Mr. Conway joined Fleet in 1996 after eight years in Citicorp's corporate finance division, where his duties included bank loan syndications, private placements, and sponsor finance.

Fleet Capital, a nationwide asset-based lender with mostly middle-market customers, will also come under Mr. Conway's investment banking division, although Peter Bland will continue to manage it.

Mr. Conway will still head the bank's corporate finance department. Since joining Fleet, he has beefed up Fleet's corporate finance staff from 15 to about 100.

Fleet's corporate finance activities include bank loan syndications, private placements of debt and equity, asset securitization, acquisition finance, financial advisory, and mergers and acquisitions.

Fleet's recently received limited Tier 2 powers that allow the bank only to continue the debt and equity trading at Quick & Reilly Group, a national brokerage chain it recently acquired.
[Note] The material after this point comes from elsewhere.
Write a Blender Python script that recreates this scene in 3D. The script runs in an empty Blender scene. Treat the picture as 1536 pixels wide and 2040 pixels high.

Mr. Conway said the bank is evaluating when to apply for debt and equity underwriting powers, with particular interest in public high-yield debt.
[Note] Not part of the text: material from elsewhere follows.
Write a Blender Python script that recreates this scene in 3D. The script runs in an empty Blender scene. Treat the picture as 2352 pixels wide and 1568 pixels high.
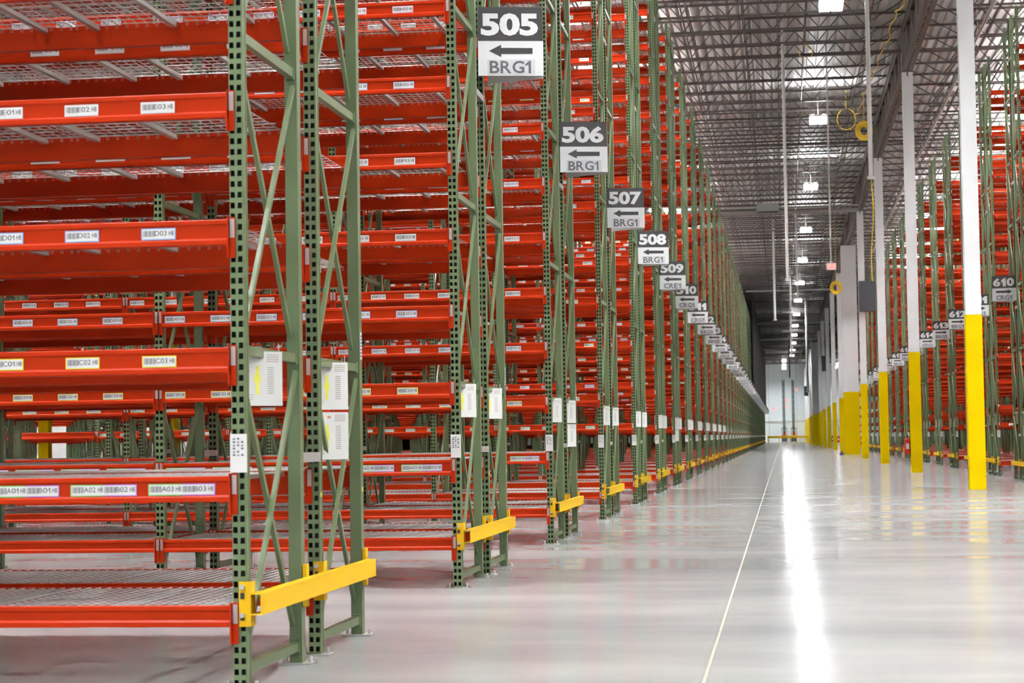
import bpy, math, random
import numpy as np
from mathutils import Vector, Matrix
C = bpy.context.scene.collection
R = math.radians
random.seed(5)

# ------------------------------------------------------------------ camera, world, exposure
F, YAW, PITCH, ROLL, CAMH = 4600.0, -0.13367, 0.04878, 0.01519, 1.21304
fw = Vector((math.sin(YAW)*math.cos(PITCH), math.cos(YAW)*math.cos(PITCH), math.sin(PITCH)))
rt0 = Vector((math.cos(YAW), -math.sin(YAW), 0)); up0 = rt0.cross(fw)
rt = rt0*math.cos(ROLL) - up0*math.sin(ROLL); up = up0*math.cos(ROLL) + rt0*math.sin(ROLL)
cd = bpy.data.cameras.new('camera'); cam = bpy.data.objects.new('camera', cd); C.objects.link(cam)
cd.sensor_width = 36; cd.lens = F/2352*36; cd.clip_end = 900; cd.clip_start = .1
cam.matrix_world = Matrix(((rt.x, up.x, -fw.x, 0), (rt.y, up.y, -fw.y, 0), (rt.z, up.z, -fw.z, CAMH), (0, 0, 0, 1)))
cd.dof.use_dof = True; cd.dof.focus_distance = 22; cd.dof.aperture_fstop = 5.6
bpy.context.scene.camera = cam
def proj(x, y, z):
    d = Vector((x, y, z-CAMH)); k = d.dot(fw)
    return (1176+F*d.dot(rt)/k, 784-F*d.dot(up)/k) if k > .1 else (-9e9, 0)

sc = bpy.context.scene
sc.view_settings.view_transform = 'Standard'; sc.view_settings.look = 'None'
sc.view_settings.exposure = 0.16; sc.view_settings.gamma = 1; sc.view_settings.use_curve_mapping = False
w = bpy.data.worlds.new('world'); sc.world = w; w.use_nodes = True
w.node_tree.nodes['Background'].inputs[0].default_value = (.97, .98, 1, 1)
w.node_tree.nodes['Background'].inputs[1].default_value = .72
LAMP_MAIN, LAMP_AISLE, LOUVRE_GLOW = 570.0, 470.0, 15.0        # emission of the high-bay fixtures and their added louvres (defined below in their builder)
sc.cycles.adaptive_threshold = .02; sc.cycles.max_bounces = 5; sc.cycles.diffuse_bounces = 3; sc.cycles.glossy_bounces = 2
sc.cycles.transmission_bounces = 1; sc.cycles.transparent_max_bounces = 4
sc.cycles.caustics_reflective = False; sc.cycles.caustics_refractive = False
sc.cycles.sample_clamp_indirect = 12
sc.cycles.use_denoising = True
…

But the primary reason for Fleet's recent reorganization was to reduce the inordinately high number of department managers reporting directly to Mr. Higgins, industry observers agree.

Opinions vary on whether the three-pronged approach to commercial banking will work. Thomas K. Brown, a bank equity analyst with Donaldson, Lufkin & Jenrette, New York, said he doesn't think so. He views the recent changes as an evolutionary step leading, possibly within a year, to the consolidation of commercial banking under one person.

"I believe one of them will emerge as the head, and I believe that will be Breitman," Mr. Brown said. A former vice chairman of Bank of New England, Mr. Breitman is the chairman and chief executive officer of Fleet National Bank-Massachusetts.

Thomas F. Theurkauf Jr., a banking analyst with Keefe, Bruyette & Woods Inc., New York, doesn't see a problem with allocating commercial banking leadership among three equals.

"They each have distinct responsibilities," Mr. Theurkauf said. "I don't believe they will step on each others' toes."